On behalf of the appellant it is further contended that the requirements of the ordinance in question amount to a prohibition of the operation of automobiles upon the public highways in the county of Maui, whereas the power conferred upon the county in this connection is merely to regulate. We hold that the scope of the ordinance constitutes regulation and not prohibition.

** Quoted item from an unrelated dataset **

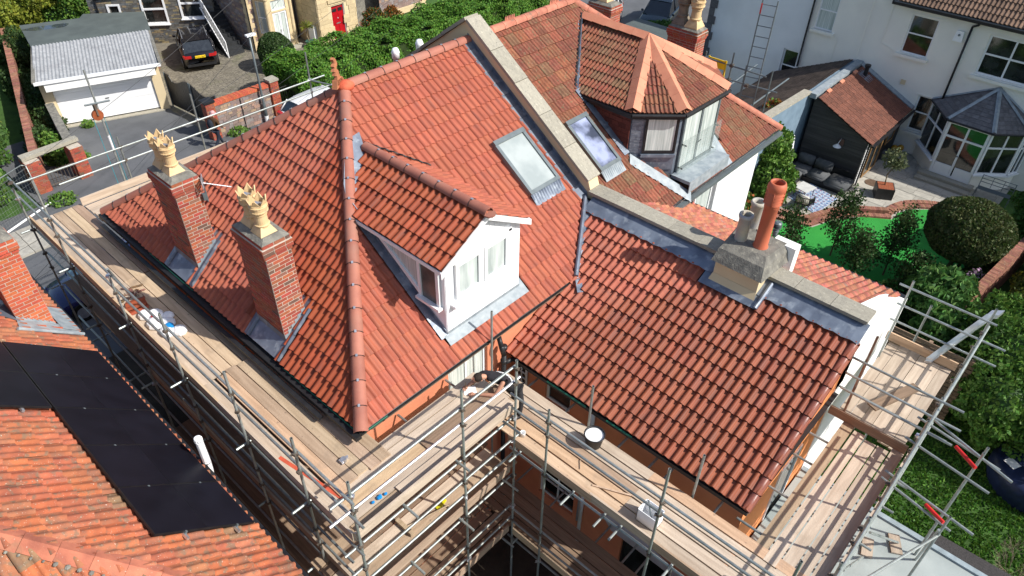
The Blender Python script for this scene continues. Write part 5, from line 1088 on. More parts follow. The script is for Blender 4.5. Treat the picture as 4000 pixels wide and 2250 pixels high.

In order to obtain the necessary certificate the ordinance requires that the applicant shall make application in writing “setting forth the name, sex, nationality, occupation and place of residence of applicant, the amount and nature of experience-the applicant has had in operating, and places where he has operated, motor cars; designating in said application the kind of motor car, and motive power thereof, for the running of which applicant desires to secure a chauffeur’s certificate, and whether or not a certificate is desired entitling the applicant to operate a car in the public service for hire” (Sec. 7); and that he “must have attained the age of seventeen years, must be familiar with the terms of this ordinance, and must have proven to the satisfaction of the examiner of chauffeurs that he is competent to operate *234the type or types of cars for which application to operate is made; provided that any applicant desiring to operate a car in the public service for hire must have attained the age of twenty years and must have passed a special examination,” etc. (Sec. 9); and shall pay a fee of one dollar for registering the vehicle (Sec. 24) and a fee of three dollars for the chauffeur’s certificate (Sec. 25).' Clearly, such provisions do not constitute a prohibition of the driving of motor vehicles upon the highways. They are reasonable regulations made in the exercise of the police power. See Territory v. Schaefer, 19 Haw. 214; People v. Schneider, 139 Mich. 673; Unwen v. State, 73 N. J. L. 529; 75 N. J. L. 500; Com. v. Boyd, 188 Mass. 79.
E. R. Bevins, County Attorney of Maui, for the Territory. D. H. Case (E. Vincent with him on the brief) for the defendant.The judgment appealed from is affirmed.